Aim of the exercise ->
Give only the number of lines where "Blender" occurs.

Supplied records ->
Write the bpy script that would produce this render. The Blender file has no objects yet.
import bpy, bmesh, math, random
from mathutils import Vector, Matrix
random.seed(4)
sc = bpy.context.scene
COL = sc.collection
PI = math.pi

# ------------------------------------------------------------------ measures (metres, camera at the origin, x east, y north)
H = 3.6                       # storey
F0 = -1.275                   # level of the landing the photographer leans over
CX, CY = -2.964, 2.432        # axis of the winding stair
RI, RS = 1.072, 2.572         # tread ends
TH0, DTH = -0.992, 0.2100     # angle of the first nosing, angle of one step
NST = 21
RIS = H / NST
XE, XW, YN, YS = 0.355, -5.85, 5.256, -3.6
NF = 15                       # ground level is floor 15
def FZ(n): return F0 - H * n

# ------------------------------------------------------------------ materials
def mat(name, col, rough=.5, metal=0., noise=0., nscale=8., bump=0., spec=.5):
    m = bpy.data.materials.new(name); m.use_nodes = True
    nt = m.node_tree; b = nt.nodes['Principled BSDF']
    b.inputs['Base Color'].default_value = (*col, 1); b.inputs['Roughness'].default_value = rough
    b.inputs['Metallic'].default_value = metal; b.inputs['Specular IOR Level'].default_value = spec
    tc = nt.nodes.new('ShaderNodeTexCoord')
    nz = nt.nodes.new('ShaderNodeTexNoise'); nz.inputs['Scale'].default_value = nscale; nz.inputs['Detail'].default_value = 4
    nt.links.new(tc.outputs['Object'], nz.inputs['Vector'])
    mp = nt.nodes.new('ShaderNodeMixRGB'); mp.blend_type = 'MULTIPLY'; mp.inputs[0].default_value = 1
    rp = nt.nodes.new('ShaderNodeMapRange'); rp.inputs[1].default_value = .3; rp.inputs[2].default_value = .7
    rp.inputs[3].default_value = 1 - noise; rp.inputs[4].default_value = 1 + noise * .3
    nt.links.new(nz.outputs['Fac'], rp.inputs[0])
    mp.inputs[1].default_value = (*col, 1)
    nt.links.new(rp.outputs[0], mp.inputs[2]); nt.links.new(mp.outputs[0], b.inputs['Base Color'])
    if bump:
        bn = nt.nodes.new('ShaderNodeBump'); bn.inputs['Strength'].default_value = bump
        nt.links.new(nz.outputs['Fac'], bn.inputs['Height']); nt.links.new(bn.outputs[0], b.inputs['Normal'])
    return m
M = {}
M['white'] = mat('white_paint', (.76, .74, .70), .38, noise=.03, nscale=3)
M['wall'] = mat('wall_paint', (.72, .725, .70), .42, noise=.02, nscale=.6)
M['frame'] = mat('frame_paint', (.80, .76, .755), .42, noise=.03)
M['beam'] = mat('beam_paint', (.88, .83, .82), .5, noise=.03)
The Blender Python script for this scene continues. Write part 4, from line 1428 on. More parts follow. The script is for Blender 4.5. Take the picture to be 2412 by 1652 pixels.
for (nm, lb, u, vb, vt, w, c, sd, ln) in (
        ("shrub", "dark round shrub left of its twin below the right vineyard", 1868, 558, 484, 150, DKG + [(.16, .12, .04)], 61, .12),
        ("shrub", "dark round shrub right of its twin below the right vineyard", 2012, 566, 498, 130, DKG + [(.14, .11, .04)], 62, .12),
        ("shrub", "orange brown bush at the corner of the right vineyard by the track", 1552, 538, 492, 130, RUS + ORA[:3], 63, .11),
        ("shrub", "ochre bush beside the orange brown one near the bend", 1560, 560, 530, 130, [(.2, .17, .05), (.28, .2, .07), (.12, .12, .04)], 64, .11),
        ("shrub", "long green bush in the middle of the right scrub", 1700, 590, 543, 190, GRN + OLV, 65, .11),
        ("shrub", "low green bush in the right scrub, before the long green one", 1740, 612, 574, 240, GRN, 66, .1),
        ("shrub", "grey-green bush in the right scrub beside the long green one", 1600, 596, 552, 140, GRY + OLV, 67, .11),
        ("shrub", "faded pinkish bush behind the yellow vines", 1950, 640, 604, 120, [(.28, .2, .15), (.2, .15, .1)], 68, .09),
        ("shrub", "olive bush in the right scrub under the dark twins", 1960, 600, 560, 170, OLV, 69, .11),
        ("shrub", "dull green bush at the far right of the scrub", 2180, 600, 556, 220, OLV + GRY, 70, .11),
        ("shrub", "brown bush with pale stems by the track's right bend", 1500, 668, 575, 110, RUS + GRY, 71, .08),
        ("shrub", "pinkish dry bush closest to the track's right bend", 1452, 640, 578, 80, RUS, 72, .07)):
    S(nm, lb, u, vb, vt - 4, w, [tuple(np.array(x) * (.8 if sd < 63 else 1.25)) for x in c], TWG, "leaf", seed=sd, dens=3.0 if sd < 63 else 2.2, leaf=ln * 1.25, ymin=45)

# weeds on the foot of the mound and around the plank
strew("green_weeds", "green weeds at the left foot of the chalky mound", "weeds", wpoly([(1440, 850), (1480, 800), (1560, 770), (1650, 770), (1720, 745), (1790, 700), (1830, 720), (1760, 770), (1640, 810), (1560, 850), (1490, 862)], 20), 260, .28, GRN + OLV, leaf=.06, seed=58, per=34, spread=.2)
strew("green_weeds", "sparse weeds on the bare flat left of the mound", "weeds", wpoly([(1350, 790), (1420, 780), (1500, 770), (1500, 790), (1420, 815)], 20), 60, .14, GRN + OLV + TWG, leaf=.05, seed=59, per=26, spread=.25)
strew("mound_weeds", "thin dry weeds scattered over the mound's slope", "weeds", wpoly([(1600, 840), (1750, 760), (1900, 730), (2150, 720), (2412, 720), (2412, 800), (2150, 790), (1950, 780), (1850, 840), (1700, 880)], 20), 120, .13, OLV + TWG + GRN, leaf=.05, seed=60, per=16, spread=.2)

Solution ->
2